Thursday, September 14, 2017

Disaster Movies

Tonight after a disrupted nights sleep due to on call work, I sat down to relax and rewatch a movie I must have seen at least 5 times in the past - The Day After Tomorrow.    I have a soft spot for the old disaster movies, and I was trying to think why they appealed so much.  I guess that as a child growing up in the 1970s, our Saturday nights were filled with The Posiedan Adventure and the Towering Inferno, all impossibly long and boring with only 10 minutes of action at the end.   Modern movies with computer generated effects can get into it pretty early on, and we can get scene after scene off big cities, sinking, burning and cracking apart.

The formula for most of these movies is common for most of these movies:

  • Some large landmark will be destroyed with sad music playing
  • The main characters generally will survive the disaster, after several close calls of planes crashing, hanging off cliffs, sinking etc
  • There will be a love interest, all quiet looks at the beginning and a lusty embrace at the end
  • The baddie will get their  comeuppance at the end, and usually die in some gruesome way
Now being a middle aged lady, I seldom venture to the cinema to see such movies and are content to stream them for a cheaper price or wait until they are on free tv.  After watching the news lately with the two large hurricanes in the US and flooding in Asia, it seems that real life is far more extreme than the fiction we normally watch.  With hundreds of thousands of people affected and left hungry and homeless, I can't help but think I am lucky that we have not had such disasters here.  So I am thinking that the universal appeal of such movies, is that for all of us, we are just trying to survive and get through, and we all think about what we would do in the same circumstances.

2 comments:

sallyhicks said...

I don't think I would enjoy this. I have gone back to my early years where life was truly fun and no worries.
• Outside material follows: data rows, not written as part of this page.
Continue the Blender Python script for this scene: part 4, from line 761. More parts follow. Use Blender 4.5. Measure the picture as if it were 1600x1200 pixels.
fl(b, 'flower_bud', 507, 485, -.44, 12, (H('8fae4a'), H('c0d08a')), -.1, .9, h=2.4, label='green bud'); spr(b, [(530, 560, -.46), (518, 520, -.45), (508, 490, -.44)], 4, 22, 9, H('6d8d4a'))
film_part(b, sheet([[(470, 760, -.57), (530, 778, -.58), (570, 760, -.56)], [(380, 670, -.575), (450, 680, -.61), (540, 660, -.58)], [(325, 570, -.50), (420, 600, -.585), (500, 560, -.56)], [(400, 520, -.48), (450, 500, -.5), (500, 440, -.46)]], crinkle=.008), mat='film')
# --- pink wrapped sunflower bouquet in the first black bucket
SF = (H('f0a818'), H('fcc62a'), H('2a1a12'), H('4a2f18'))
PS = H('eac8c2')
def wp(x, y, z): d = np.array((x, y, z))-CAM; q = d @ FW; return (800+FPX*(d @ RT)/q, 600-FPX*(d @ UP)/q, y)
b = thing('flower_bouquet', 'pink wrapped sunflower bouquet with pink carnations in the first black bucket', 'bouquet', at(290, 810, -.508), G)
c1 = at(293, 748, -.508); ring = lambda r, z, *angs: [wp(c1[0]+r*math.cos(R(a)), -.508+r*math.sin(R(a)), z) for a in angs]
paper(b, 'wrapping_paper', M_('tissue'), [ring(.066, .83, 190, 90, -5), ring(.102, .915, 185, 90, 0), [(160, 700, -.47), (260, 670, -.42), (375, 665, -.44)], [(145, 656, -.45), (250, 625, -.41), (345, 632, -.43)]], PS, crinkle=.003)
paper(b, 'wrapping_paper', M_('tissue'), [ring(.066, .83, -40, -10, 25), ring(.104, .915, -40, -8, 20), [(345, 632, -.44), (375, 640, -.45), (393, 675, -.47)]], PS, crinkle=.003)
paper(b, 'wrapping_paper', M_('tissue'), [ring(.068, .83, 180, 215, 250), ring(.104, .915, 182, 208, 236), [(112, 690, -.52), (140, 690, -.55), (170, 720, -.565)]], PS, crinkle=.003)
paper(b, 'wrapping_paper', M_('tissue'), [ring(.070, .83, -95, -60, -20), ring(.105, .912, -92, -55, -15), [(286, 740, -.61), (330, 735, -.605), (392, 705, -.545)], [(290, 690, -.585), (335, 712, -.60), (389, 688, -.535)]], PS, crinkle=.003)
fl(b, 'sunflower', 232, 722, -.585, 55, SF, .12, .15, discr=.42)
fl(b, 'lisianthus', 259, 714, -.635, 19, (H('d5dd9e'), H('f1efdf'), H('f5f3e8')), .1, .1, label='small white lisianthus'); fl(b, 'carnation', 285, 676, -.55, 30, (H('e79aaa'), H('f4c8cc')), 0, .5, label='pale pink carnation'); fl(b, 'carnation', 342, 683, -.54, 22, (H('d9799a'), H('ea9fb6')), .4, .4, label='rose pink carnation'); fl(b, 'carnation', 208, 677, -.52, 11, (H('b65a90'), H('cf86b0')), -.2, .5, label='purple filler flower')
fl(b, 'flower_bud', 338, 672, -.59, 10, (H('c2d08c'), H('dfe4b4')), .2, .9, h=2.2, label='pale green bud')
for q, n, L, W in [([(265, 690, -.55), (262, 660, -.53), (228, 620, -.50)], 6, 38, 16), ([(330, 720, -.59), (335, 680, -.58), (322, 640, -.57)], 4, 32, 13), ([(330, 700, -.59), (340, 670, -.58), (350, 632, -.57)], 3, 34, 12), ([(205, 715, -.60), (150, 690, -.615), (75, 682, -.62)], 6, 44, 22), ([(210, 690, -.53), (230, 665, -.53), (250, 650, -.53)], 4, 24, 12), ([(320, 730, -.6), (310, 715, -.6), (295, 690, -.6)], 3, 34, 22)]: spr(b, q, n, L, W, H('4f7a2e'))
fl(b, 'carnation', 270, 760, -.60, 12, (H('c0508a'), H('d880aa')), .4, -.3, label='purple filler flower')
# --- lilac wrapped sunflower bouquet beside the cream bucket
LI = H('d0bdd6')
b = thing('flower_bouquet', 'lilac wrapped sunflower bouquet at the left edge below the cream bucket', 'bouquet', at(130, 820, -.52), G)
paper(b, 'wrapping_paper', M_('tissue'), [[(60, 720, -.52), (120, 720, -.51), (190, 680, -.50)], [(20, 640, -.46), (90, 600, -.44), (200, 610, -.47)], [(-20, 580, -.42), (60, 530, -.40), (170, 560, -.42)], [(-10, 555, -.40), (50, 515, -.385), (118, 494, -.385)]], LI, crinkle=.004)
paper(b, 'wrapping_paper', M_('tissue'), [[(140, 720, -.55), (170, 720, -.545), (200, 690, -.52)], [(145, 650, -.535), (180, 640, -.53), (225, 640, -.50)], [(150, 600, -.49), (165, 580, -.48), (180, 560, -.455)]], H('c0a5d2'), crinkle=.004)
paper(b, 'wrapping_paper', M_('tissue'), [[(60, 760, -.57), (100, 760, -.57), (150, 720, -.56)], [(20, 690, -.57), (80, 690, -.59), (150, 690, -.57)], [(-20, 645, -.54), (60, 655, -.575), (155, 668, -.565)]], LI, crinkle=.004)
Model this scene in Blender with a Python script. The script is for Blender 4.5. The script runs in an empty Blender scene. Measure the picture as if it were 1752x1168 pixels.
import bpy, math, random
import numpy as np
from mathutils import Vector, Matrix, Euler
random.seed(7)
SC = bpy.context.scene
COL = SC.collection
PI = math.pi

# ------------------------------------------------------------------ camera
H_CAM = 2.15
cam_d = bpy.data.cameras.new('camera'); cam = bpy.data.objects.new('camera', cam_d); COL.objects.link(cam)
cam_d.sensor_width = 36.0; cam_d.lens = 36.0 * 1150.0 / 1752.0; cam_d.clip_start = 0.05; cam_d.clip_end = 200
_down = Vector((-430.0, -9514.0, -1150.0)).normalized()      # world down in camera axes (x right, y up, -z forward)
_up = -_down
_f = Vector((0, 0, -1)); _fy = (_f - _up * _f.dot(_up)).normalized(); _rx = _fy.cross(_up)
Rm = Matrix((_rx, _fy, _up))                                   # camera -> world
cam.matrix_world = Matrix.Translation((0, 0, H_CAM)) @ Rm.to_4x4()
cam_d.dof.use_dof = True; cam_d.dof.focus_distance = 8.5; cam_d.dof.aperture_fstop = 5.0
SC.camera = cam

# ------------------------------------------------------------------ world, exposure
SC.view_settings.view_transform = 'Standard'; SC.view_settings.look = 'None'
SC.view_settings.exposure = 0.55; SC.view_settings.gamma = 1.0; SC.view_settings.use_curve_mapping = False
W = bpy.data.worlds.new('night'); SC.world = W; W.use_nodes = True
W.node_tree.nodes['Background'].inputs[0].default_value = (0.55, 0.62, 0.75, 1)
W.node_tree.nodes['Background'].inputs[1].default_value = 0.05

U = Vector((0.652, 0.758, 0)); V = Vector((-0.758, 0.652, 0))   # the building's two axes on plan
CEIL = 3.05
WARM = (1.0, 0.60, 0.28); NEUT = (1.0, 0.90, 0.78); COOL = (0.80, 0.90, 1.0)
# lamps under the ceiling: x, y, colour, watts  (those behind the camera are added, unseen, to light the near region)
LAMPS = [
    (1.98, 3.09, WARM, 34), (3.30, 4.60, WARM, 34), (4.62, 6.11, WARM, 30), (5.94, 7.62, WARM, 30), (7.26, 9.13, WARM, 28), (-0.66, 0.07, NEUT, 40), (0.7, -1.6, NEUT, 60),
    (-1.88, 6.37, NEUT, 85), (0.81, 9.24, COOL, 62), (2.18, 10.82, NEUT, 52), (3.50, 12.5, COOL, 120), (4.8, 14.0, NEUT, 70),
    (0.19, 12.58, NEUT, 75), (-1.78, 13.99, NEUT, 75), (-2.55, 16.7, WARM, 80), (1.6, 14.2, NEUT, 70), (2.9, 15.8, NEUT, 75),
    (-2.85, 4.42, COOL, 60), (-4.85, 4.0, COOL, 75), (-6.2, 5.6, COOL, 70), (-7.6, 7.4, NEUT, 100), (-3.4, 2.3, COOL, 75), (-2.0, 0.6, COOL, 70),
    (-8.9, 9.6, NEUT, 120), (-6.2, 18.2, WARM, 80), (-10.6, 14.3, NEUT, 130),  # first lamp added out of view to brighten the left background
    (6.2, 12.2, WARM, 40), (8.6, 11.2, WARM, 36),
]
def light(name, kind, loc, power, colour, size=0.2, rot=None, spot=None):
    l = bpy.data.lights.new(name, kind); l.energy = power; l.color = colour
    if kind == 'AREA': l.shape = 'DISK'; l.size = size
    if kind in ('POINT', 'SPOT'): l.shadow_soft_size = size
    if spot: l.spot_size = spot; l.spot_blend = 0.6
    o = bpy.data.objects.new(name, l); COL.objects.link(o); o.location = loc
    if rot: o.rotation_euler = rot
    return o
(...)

Of course all the middle years have been tremendous however I am indulging my senior years with beautiful films that make me happy or biographies which entrance me but make me glad I live where and where I do now.

John Bellen said...

I used to watch a number of disaster movies and think it would not be a bad thing for the world to start over. Now, I couldn't stand seeing all the work of man undone. But you are right: whenever a diaster strikes the cinema, it's always a major city that gets clobbered. I didn't care for "The Day After Tomorrow", though.